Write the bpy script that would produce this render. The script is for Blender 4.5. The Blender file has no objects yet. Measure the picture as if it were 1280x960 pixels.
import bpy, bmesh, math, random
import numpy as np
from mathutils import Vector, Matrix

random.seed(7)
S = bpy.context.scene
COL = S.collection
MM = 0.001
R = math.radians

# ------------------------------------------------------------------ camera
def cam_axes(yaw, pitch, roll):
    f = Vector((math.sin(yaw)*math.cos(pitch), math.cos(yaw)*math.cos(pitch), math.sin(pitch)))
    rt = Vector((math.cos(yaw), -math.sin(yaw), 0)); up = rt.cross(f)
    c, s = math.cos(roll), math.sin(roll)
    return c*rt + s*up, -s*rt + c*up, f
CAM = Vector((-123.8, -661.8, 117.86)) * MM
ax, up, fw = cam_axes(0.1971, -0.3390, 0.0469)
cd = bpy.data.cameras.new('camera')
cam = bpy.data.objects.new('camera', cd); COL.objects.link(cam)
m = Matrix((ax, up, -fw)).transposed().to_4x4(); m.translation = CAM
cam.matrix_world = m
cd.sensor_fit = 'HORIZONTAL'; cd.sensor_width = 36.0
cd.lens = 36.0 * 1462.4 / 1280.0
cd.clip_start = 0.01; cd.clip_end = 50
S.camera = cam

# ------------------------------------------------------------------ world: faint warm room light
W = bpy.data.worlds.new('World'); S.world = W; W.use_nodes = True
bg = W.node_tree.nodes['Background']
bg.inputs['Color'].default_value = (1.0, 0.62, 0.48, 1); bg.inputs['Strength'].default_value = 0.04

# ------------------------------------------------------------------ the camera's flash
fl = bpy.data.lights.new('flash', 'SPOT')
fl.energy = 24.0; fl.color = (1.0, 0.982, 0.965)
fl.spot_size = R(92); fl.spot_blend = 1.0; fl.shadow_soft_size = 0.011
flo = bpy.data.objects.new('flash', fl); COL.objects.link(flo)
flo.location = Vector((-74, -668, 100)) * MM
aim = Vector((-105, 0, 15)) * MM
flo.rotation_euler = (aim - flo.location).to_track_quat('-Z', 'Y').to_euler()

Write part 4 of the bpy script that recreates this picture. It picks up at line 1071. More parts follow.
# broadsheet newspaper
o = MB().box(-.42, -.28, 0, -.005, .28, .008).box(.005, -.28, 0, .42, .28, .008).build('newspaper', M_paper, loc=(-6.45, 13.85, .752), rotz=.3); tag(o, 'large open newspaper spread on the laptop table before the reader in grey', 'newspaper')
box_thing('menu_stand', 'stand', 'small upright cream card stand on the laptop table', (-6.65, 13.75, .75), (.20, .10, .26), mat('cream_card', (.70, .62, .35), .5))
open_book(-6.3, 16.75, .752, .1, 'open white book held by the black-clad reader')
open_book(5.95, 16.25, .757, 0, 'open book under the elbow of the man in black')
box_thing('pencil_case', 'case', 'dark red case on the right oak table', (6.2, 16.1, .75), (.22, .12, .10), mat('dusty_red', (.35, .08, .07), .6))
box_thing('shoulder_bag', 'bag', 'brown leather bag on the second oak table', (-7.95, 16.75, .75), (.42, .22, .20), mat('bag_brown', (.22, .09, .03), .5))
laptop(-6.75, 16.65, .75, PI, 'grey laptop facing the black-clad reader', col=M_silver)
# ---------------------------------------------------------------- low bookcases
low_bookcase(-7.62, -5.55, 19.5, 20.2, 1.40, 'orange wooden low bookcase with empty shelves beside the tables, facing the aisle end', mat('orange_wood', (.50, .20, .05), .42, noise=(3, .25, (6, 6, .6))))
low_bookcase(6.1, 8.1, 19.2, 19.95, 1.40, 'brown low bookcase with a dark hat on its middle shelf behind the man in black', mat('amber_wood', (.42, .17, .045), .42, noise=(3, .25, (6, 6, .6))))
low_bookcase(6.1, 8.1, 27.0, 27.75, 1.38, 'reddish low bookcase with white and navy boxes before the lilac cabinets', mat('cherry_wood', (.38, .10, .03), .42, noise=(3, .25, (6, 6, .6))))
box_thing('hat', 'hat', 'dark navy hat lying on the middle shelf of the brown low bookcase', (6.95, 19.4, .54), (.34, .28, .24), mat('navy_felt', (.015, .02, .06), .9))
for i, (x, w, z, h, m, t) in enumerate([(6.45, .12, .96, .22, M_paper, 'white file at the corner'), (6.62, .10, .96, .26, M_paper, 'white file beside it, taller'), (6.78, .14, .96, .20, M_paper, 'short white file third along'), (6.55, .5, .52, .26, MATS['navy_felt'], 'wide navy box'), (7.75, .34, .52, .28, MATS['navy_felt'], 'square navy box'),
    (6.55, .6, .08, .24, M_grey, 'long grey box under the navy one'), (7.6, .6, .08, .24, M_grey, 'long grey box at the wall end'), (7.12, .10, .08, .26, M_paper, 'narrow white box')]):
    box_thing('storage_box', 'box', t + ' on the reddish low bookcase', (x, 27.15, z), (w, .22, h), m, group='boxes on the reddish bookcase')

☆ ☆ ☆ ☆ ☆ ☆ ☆

• **Your objective**:
Can you reproduce all the material exactly?

• **Final result**:
Write the bpy script that would produce this render. The script is for Blender 4.5. The Blender file has no objects yet. Measure the picture as if it were 1280x960 pixels.
import bpy, bmesh, math, random
import numpy as np
from mathutils import Vector, Matrix

random.seed(7)
S = bpy.context.scene
COL = S.collection
MM = 0.001
R = math.radians

# ------------------------------------------------------------------ camera
def cam_axes(yaw, pitch, roll):
    f = Vector((math.sin(yaw)*math.cos(pitch), math.cos(yaw)*math.cos(pitch), math.sin(pitch)))
    rt = Vector((math.cos(yaw), -math.sin(yaw), 0)); up = rt.cross(f)
    c, s = math.cos(roll), math.sin(roll)
    return c*rt + s*up, -s*rt + c*up, f
CAM = Vector((-123.8, -661.8, 117.86)) * MM
ax, up, fw = cam_axes(0.1971, -0.3390, 0.0469)
cd = bpy.data.cameras.new('camera')
cam = bpy.data.objects.new('camera', cd); COL.objects.link(cam)
m = Matrix((ax, up, -fw)).transposed().to_4x4(); m.translation = CAM
cam.matrix_world = m
cd.sensor_fit = 'HORIZONTAL'; cd.sensor_width = 36.0
cd.lens = 36.0 * 1462.4 / 1280.0
cd.clip_start = 0.01; cd.clip_end = 50
S.camera = cam

# ------------------------------------------------------------------ world: faint warm room light
W = bpy.data.worlds.new('World'); S.world = W; W.use_nodes = True
bg = W.node_tree.nodes['Background']
bg.inputs['Color'].default_value = (1.0, 0.62, 0.48, 1); bg.inputs['Strength'].default_value = 0.04

# ------------------------------------------------------------------ the camera's flash
fl = bpy.data.lights.new('flash', 'SPOT')
fl.energy = 24.0; fl.color = (1.0, 0.982, 0.965)
fl.spot_size = R(92); fl.spot_blend = 1.0; fl.shadow_soft_size = 0.011
flo = bpy.data.objects.new('flash', fl); COL.objects.link(flo)
flo.location = Vector((-74, -668, 100)) * MM
aim = Vector((-105, 0, 15)) * MM
flo.rotation_euler = (aim - flo.location).to_track_quat('-Z', 'Y').to_euler()

Write part 4 of the bpy script that recreates this picture. It picks up at line 1071. More parts follow.
# broadsheet newspaper
o = MB().box(-.42, -.28, 0, -.005, .28, .008).box(.005, -.28, 0, .42, .28, .008).build('newspaper', M_paper, loc=(-6.45, 13.85, .752), rotz=.3); tag(o, 'large open newspaper spread on the laptop table before the reader in grey', 'newspaper')
box_thing('menu_stand', 'stand', 'small upright cream card stand on the laptop table', (-6.65, 13.75, .75), (.20, .10, .26), mat('cream_card', (.70, .62, .35), .5))
open_book(-6.3, 16.75, .752, .1, 'open white book held by the black-clad reader')
open_book(5.95, 16.25, .757, 0, 'open book under the elbow of the man in black')
box_thing('pencil_case', 'case', 'dark red case on the right oak table', (6.2, 16.1, .75), (.22, .12, .10), mat('dusty_red', (.35, .08, .07), .6))
box_thing('shoulder_bag', 'bag', 'brown leather bag on the second oak table', (-7.95, 16.75, .75), (.42, .22, .20), mat('bag_brown', (.22, .09, .03), .5))
laptop(-6.75, 16.65, .75, PI, 'grey laptop facing the black-clad reader', col=M_silver)
# ---------------------------------------------------------------- low bookcases
low_bookcase(-7.62, -5.55, 19.5, 20.2, 1.40, 'orange wooden low bookcase with empty shelves beside the tables, facing the aisle end', mat('orange_wood', (.50, .20, .05), .42, noise=(3, .25, (6, 6, .6))))
low_bookcase(6.1, 8.1, 19.2, 19.95, 1.40, 'brown low bookcase with a dark hat on its middle shelf behind the man in black', mat('amber_wood', (.42, .17, .045), .42, noise=(3, .25, (6, 6, .6))))
low_bookcase(6.1, 8.1, 27.0, 27.75, 1.38, 'reddish low bookcase with white and navy boxes before the lilac cabinets', mat('cherry_wood', (.38, .10, .03), .42, noise=(3, .25, (6, 6, .6))))
box_thing('hat', 'hat', 'dark navy hat lying on the middle shelf of the brown low bookcase', (6.95, 19.4, .54), (.34, .28, .24), mat('navy_felt', (.015, .02, .06), .9))
for i, (x, w, z, h, m, t) in enumerate([(6.45, .12, .96, .22, M_paper, 'white file at the corner'), (6.62, .10, .96, .26, M_paper, 'white file beside it, taller'), (6.78, .14, .96, .20, M_paper, 'short white file third along'), (6.55, .5, .52, .26, MATS['navy_felt'], 'wide navy box'), (7.75, .34, .52, .28, MATS['navy_felt'], 'square navy box'),
    (6.55, .6, .08, .24, M_grey, 'long grey box under the navy one'), (7.6, .6, .08, .24, M_grey, 'long grey box at the wall end'), (7.12, .10, .08, .26, M_paper, 'narrow white box')]):
    box_thing('storage_box', 'box', t + ' on the reddish low bookcase', (x, 27.15, z), (w, .22, h), m, group='boxes on the reddish bookcase')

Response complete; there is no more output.